Friday, July 18, 2014

The Importance of Living - On Dreams & Sense of Humor



On Dreams

I have never seen a truly sad face in animals except in the chimpanzee.

It is characteristic of humans to have a sad, vague and wistful longing for an ideal. Probably the difference between man and the monkeys is that the monkeys are merely bored, while man has boredom with imagination.  All of us have the desire to get out of an old nut, and all of us wish to be something else, and all of use dream.

The world is quite like an restaurant where everybody thinks the food next table has ordered so much more inviting and delicious than his own.

In the matter of desirability, “wives are better if they are others’, while writing is always better of it is ours own.” Everybody wants to be somebody so long that somebody is not himself.

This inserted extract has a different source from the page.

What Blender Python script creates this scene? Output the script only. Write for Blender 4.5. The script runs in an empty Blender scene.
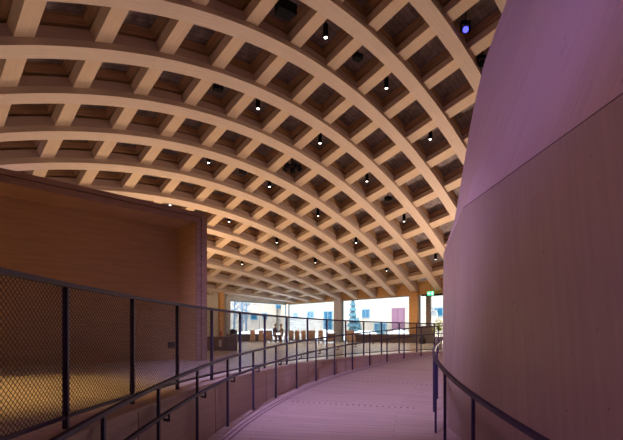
import bpy, math, random
from math import sin, cos, pi, sqrt, atan2
from mathutils import Vector
random.seed(7)
S = bpy.context.scene
COL = S.collection
EYE = 0.74                      # eye height above the hall floor
F = 420.0

# ------------------------------------------------------------------ helpers
class MB:
    def __init__(s): s.v=[]; s.f=[]; s.uv=[]; s.sm=[]
    def add(s, vs, fs, uvs=None, smooth=False):
        o=len(s.v); s.v += [tuple(v) for v in vs]
        for k,f in enumerate(fs):
            s.f.append([o+i for i in f]); s.sm.append(smooth)
            if uvs: s.uv.append([uvs[i] for i in f])
            else: s.uv.append(None)
    def box(s, c, d, rz=0.0):
        cx,cy,cz=c; dx,dy,dz=[q/2 for q in d]; cr,sr=cos(rz),sin(rz)
        vs=[]
        for z in (-dz,dz):
            for x,y in ((-dx,-dy),(dx,-dy),(dx,dy),(-dx,dy)):
                vs.append((cx+x*cr-y*sr, cy+x*sr+y*cr, cz+z))
        s.add(vs,[(3,2,1,0),(4,5,6,7),(0,1,5,4),(1,2,6,5),(2,3,7,6),(3,0,4,7)])
    def tube(s, pts, r, n=8, smooth=True, caps=True, up=None):
        pts=[Vector(p) for p in pts]; rings=[]
        rr = r if isinstance(r,(list,tuple)) else [r]*len(pts)
        for k,p in enumerate(pts):
            t=(pts[min(k+1,len(pts)-1)]-pts[max(k-1,0)]).normalized()
            a=Vector(up) if up else (Vector((0,0,1)) if abs(t.z)<.9 else Vector((1,0,0)))
            u=t.cross(a).normalized(); w=u.cross(t).normalized()
            off = pi/n
            rings.append([p+rr[k]*(u*cos(2*pi*q/n+off)+w*sin(2*pi*q/n+off)) for q in range(n)])
        vs=[v for g in rings for v in g]; fs=[]
        for k in range(len(pts)-1):
            for q in range(n):
                fs.append((k*n+q,k*n+(q+1)%n,(k+1)*n+(q+1)%n,(k+1)*n+q))
        if caps:
            fs.append(tuple(range(n))[::-1]); fs.append(tuple((len(pts)-1)*n+q for q in range(n)))
        s.add(vs,fs,smooth=smooth)
    def grid(s, rows, smooth=True, flip=False, uvs=None):
        n=len(rows[0]); vs=[v for r in rows for v in r]; fs=[]
        for a in range(len(rows)-1):
            for b in range(n-1):
                f=(a*n+b,a*n+b+1,(a+1)*n+b+1,(a+1)*n+b)
                fs.append(f[::-1] if flip else f)
        s.add(vs,fs,uvs,smooth)
    def solid(s, quad_bottom, quad_top):
        vs=list(quad_bottom)+list(quad_top); n=len(quad_bottom)
        fs=[tuple(range(n))[::-1], tuple(range(n,2*n))]+[(k,(k+1)%n,n+(k+1)%n,n+k) for k in range(n)]
        s.add(vs,fs)
    def lathe(s, prof, c=(0,0,0), n=16, smooth=True):
        rows=[]
        for r,z in prof:
            rows.append([(c[0]+r*cos(2*pi*q/n),c[1]+r*sin(2*pi*q/n),c[2]+z) for q in range(n+1)])
        s.grid(rows,smooth)
    def build(s, name, mat, parent=None, loc=None, bevel=0):
        me=bpy.data.meshes.new(name); me.from_pydata(s.v,[],s.f)
        if any(u is not None for u in s.uv):
            l=me.uv_layers.new(name='UVMap'); k=0
            for u,f in zip(s.uv,s.f):
                for q in range(len(f)):
                    if u: l.data[k].uv=u[q]
                    k+=1
        for p,sm in zip(me.polygons,s.sm): p.use_smooth=sm
        me.materials.append(mat); me.update()
        o=bpy.data.objects.new(name,me); COL.objects.link(o)
        if parent: o.parent=parent
        if loc: o.location=loc
        if bevel:
            b=o.modifiers.new('b','BEVEL'); b.width=bevel; b.segments=2; b.limit_method='ANGLE'
        return o
def thing(name,label,cat,loc=(0,0,0),rz=0,group=None):
    o=bpy.data.objects.new(name,None); COL.objects.link(o); o.location=loc; o.rotation_euler=(0,0,rz)
    o['label']=label; o['category']=cat
    if group: o['group']=group
    return o
def tag(o,label,cat,group=None,kind=None):
    o['label']=label; o['category']=cat
    if group: o['group']=group
    if kind: o['kind']=kind
    return o
def struct(o,label=None):
    o['kind']='structure'
    if label: o['label']=label
    return o
def copy_tree(o,parent=None):
    c=o.copy(); COL.objects.link(c)
    if parent: c.parent=parent
    for ch in list(o.children): copy_tree(ch,c)
    return c

# ------------------------------------------------------------------ materials
def nm(name):
    m=bpy.data.materials.new(name); m.use_nodes=True
    nt=m.node_tree; b=nt.nodes['Principled BSDF']; return m,nt,b
def plain(name,col,rough=.5,metal=0.0,spec=.5,noise=0,nscale=20):
    m,nt,b=nm(name); b.inputs['Base Color'].default_value=(*col,1); b.inputs['Roughness'].default_value=rough
    b.inputs['Metallic'].default_value=metal; b.inputs['Specular IOR Level'].default_value=spec
    if noise:
        tc=nt.nodes.new('ShaderNodeTexCoord'); n=nt.nodes.new('ShaderNodeTexNoise'); n.inputs['Scale'].default_value=nscale
        mx=nt.nodes.new('ShaderNodeMix'); mx.data_type='RGBA'
        mx.inputs['A'].default_value=(*[c*(1-noise) for c in col],1); mx.inputs['B'].default_value=(*[min(1,c*(1+noise)) for c in col],1)
        nt.links.new(tc.outputs['Object'],n.inputs['Vector']); nt.links.new(n.outputs['Fac'],mx.inputs['Factor'])
        nt.links.new(mx.outputs['Result'],b.inputs['Base Color'])
    return m
def wood(name,col,coord='UV',scale=(1,10,10),rot=(0,0,0),var=.16,knots=True,rough=.55,kscale=(1.2,1.2,1.2),plank=None,spec=.35):
    """grain = stretched noise, knots = sparse dark dots, optional plank joints"""
    m,nt,b=nm(name); N=nt.nodes; L=nt.links
    tc=N.new('ShaderNodeTexCoord'); mp=N.new('ShaderNodeMapping'); mp.inputs['Rotation'].default_value=rot
    L.new(tc.outputs[coord],mp.inputs['Vector'])
    ms=N.new('ShaderNodeMapping'); ms.inputs['Scale'].default_value=scale; L.new(mp.outputs[0],ms.inputs['Vector'])
    n=N.new('ShaderNodeTexNoise'); n.inputs['Scale'].default_value=1.0; n.inputs['Detail'].default_value=6; n.inputs['Roughness'].default_value=.65
    L.new(ms.outputs[0],n.inputs['Vector'])
    mx=N.new('ShaderNodeMix'); mx.data_type='RGBA'
    mx.inputs['A'].default_value=(*[c*(1-var*1.6) for c in col],1); mx.inputs['B'].default_value=(*[min(1,c*(1+var)) for c in col],1)
    cr=N.new('ShaderNodeMapRange'); cr.inputs['From Min'].default_value=.3; cr.inputs['From Max'].default_value=.7
    L.new(n.outputs['Fac'],cr.inputs['Value']); L.new(cr.outputs[0],mx.inputs['Factor'])
    out=mx.outputs['Result']
    if knots:
        mk=N.new('ShaderNodeMapping'); mk.inputs['Scale'].default_value=kscale; L.new(mp.outputs[0],mk.inputs['Vector'])
        v=N.new('ShaderNodeTexVoronoi'); v.inputs['Scale'].default_value=1.6; L.new(mk.outputs[0],v.inputs['Vector'])
        r=N.new('ShaderNodeMapRange'); r.inputs['From Min'].default_value=.025; r.inputs['From Max'].default_value=.065
        r.inputs['To Min'].default_value=.75; r.inputs['To Max'].default_value=0
        L.new(v.outputs['Distance'],r.inputs['Value'])
        k=N.new('ShaderNodeMix'); k.data_type='RGBA'; L.new(out,k.inputs['A']); k.inputs['B'].default_value=(col[0]*.35,col[1]*.25,col[2]*.2,1)
        L.new(r.outputs[0],k.inputs['Factor']); out=k.outputs['Result']
    if plank:
        bt=N.new('ShaderNodeTexBrick'); bt.inputs['Scale'].default_value=1
        bt.inputs['Brick Width'].default_value=plank[0]; bt.inputs['Row Height'].default_value=plank[1]
        bt.inputs['Mortar Size'].default_value=plank[2]; bt.inputs['Color1'].default_value=(1,1,1,1); bt.inputs['Color2'].default_value=(.86,.86,.86,1)
        bt.inputs['Mortar'].default_value=(.45,.42,.4,1); L.new(mp.outputs[0],bt.inputs['Vector'])
        q=N.new('ShaderNodeMix'); q.data_type='RGBA'; q.blend_type='MULTIPLY'; q.inputs['Factor'].default_value=1
        L.new(out,q.inputs['A']); L.new(bt.outputs['Color'],q.inputs['B']); out=q.outputs['Result']
    L.new(out,b.inputs['Base Color']); b.inputs['Roughness'].default_value=rough; b.inputs['Specular IOR Level'].default_value=spec
    return m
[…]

This human trait is undoubtly due to power of imagination and our capacity for dreaming. The greater the imagination power of man, the more perpetually he is dissatisfied. That is why an imaginative child is always a more difficult child; he is more often sad and morose like monkey than happy and contended like a cow.  Divorce is most common among the idealists and the more imaginative people than among the unimaginative.  The vision of a desirable ideal like companion has an irresistible force which the less imaginative and less idealistic never feel.

Dreams descend from the world of idle visions and enter the world of reality and become a real force in our life.  Dreams have a way of concealing themselves and leave us no peace until they are translated into reality, like seeds germinating underground, sure to sprout in their search for the sunlight.  Dreams are wry real things.

The blue bird always attracts the romanticists fancy.

On the Humour / Sense of Humour

To me the worst comments on dictatorship is that presidents of democracies can laugh while dictators always look so serious with protruding jaw, a determined chin and pouched lower lip, as if they are doing something terribly important and the world could not be saved, except by them.

The best thing I have ever read about Hitler is that he is completely natural in private.

For who have started war for us? The ambitious, the able, the clever, the scheming, the cautious, the sagacious, the haughty, the over patriotic, the people inspired   to “serve” mankind, people who have a “career” to carve and an “impression” to make on the world, who expect and hope to look down the ages from the eyes of bronze figure sitting on a bronze horse in some square.  Curiously, the able, the clever and the ambitious and haughty are at the same time most cowardly and middle headed believing in the courage and depth and subtlety of the humorists with their greater sweep of mind can envisage large things.

A diplomat who does not whisper in a low voice and look properly scared and intimidated and correct and cautious is no diplomat at all.

Our life is too complex, our scholarship too serious, our philosophy too somber and our thought too involved.  This seriousness and this involved complexity of our thoughts and scholarships make the present world such an unhappy one today.

Man has become the slave of his ideas, thoughts, ambitions and social systems that are his own product.  Mankind over burdened with this load of ideas and ambitions and social systems, seems unable to rise above them.

He who handles his ideas lightly is master of his ideas, and only he who is master of his ideas is not enslaved by them.

Simplicity paradoxically is the outward sign and symbol of depth of thought.  It seems to me simplicity is about the most difficult thing to achieve in scholarship and writing.

No learned scholar can present his specialized knowledge in simple human terms until he has digested that knowledge himself and brought it into relations with this observation of life.

Simplicity presupposes digestion and maturity.  As we grow older, our thoughts become clearer, ideas take on most definite shapes and long trains of thought gradually shape themselves into a convenient formula which suggests itself and we arrive at true wisdom.